# TASK DETAILS:
Would you repeat the listing exactly but omit every picture?

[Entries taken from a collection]
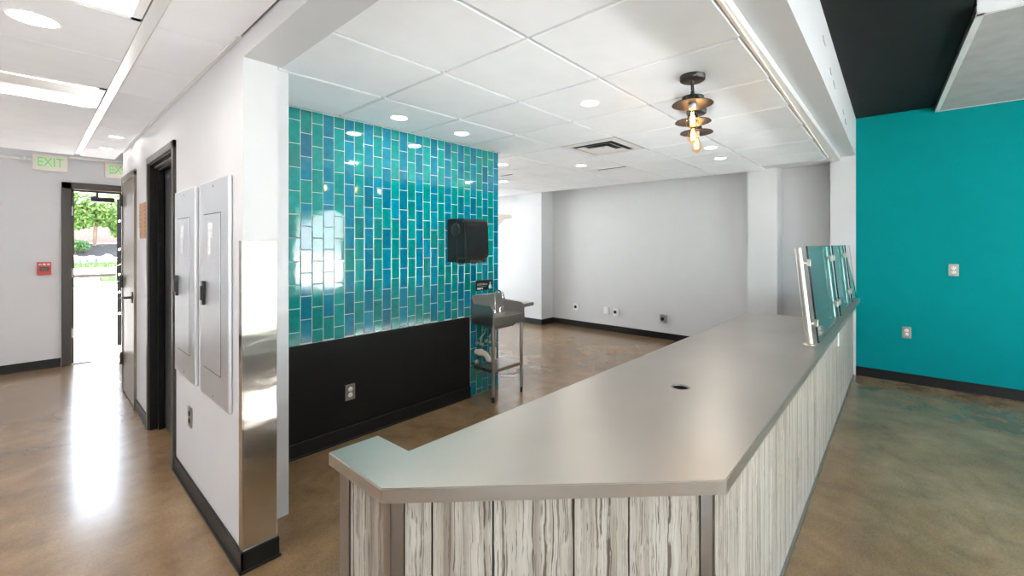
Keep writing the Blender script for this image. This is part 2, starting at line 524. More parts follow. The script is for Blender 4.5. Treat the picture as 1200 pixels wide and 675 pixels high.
# black ceiling over the customer side, white ceiling of the shop front behind the camera
b = MB(); b.box((-3.0, -0.325, 2.857), (3.59, 0.40, 2.93)); b.box((3.59, -0.36, 2.857), (XB, 0.40, 2.93)); struct(b.build('ceiling_black', M['black_ceiling']))
b = MB(); b.box((-3.0, -4.0, H - 0.1), (XB, -0.30, H)); b.box((-3.0, -0.336, 2.90), (3.585, -0.326, H)); struct(b.build('ceiling_front', M['ceiling_tile']))
b = MB(); b.box((-3.0, 0.40, 2.384), (0.62, 0.50, H)); struct(b.build('trim_hall_fascia', M['white']))
b = MB(); b.box((-3.15, -4.15, 3.32), (6.5, EY + 0.2, 3.42)); b.box((2.9, EY + 0.145, 2.60), (6.5, EY + 1.5, 2.70))  # unseen roof added to stop sun leaks; its overhang shades the back windows
for p, q in (((-3.15, -4.15, 2.6), (-3.1, EY + 0.2, 3.4)), ((6.46, -4.15, 0), (6.5, EY + 0.2, 3.4)), ((-3.15, EY + 0.145, 2.5), (6.5, EY + 0.2, 3.4)), ((-3.15, -4.15, 2.6), (6.5, -4.1, 3.4))): b.box(p, q)
struct(b.build('sun_block_roof', M['white']))

# shop-front side walls with their windows
def window_wall(name, horiz, fixed, t, lo, hi, opens, zs, zt):
    b = MB()
    def seg(p, q, z0, z1):
        if q - p < 0.001: return
        if horiz: b.box((p, fixed, z0), (q, fixed + t, z1))
        else: b.box((fixed, p, z0), (fixed + t, q, z1))
    cur = lo
    for p, q in opens:
        seg(cur, p, 0, H); seg(p, q, 0, zs); seg(p, q, zt, H); cur = q
    seg(cur, hi, 0, H)
    return struct(b.build(name, M['white']))
front_open = [(-0.1, 1.1), (1.2, 2.4), (2.5, 3.7), (3.8, 4.97)]
left_open = [(-3.7, -2.5)]
window_wall('wall_front', True, -4.1, 0.1, -3.1, 6.0, front_open, 0.06, 2.3)
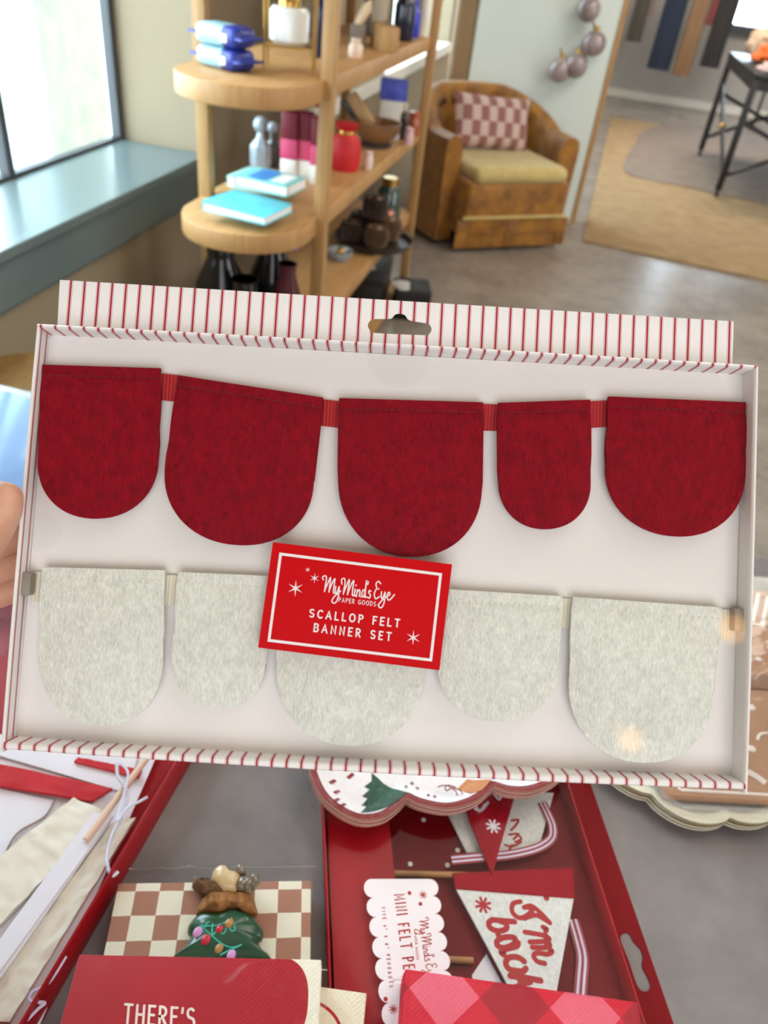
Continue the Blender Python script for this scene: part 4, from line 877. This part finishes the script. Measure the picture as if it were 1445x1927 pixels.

# FINAL RESULT:
Keep writing the Blender script for this image. This is part 2, starting at line 524. More parts follow. The script is for Blender 4.5. Treat the picture as 1200 pixels wide and 675 pixels high.
# black ceiling over the customer side, white ceiling of the shop front behind the camera
b = MB(); b.box((-3.0, -0.325, 2.857), (3.59, 0.40, 2.93)); b.box((3.59, -0.36, 2.857), (XB, 0.40, 2.93)); struct(b.build('ceiling_black', M['black_ceiling']))
b = MB(); b.box((-3.0, -4.0, H - 0.1), (XB, -0.30, H)); b.box((-3.0, -0.336, 2.90), (3.585, -0.326, H)); struct(b.build('ceiling_front', M['ceiling_tile']))
b = MB(); b.box((-3.0, 0.40, 2.384), (0.62, 0.50, H)); struct(b.build('trim_hall_fascia', M['white']))
b = MB(); b.box((-3.15, -4.15, 3.32), (6.5, EY + 0.2, 3.42)); b.box((2.9, EY + 0.145, 2.60), (6.5, EY + 1.5, 2.70))  # unseen roof added to stop sun leaks; its overhang shades the back windows
for p, q in (((-3.15, -4.15, 2.6), (-3.1, EY + 0.2, 3.4)), ((6.46, -4.15, 0), (6.5, EY + 0.2, 3.4)), ((-3.15, EY + 0.145, 2.5), (6.5, EY + 0.2, 3.4)), ((-3.15, -4.15, 2.6), (6.5, -4.1, 3.4))): b.box(p, q)
struct(b.build('sun_block_roof', M['white']))

# shop-front side walls with their windows
def window_wall(name, horiz, fixed, t, lo, hi, opens, zs, zt):
    b = MB()
    def seg(p, q, z0, z1):
        if q - p < 0.001: return
        if horiz: b.box((p, fixed, z0), (q, fixed + t, z1))
        else: b.box((fixed, p, z0), (fixed + t, q, z1))
    cur = lo
    for p, q in opens:
        seg(cur, p, 0, H); seg(p, q, 0, zs); seg(p, q, zt, H); cur = q
    seg(cur, hi, 0, H)
    return struct(b.build(name, M['white']))
front_open = [(-0.1, 1.1), (1.2, 2.4), (2.5, 3.7), (3.8, 4.97)]
left_open = [(-3.7, -2.5)]
window_wall('wall_front', True, -4.1, 0.1, -3.1, 6.0, front_open, 0.06, 2.3)
Continue the Blender Python script for this scene: part 4, from line 877. This part finishes the script. Measure the picture as if it were 1445x1927 pixels.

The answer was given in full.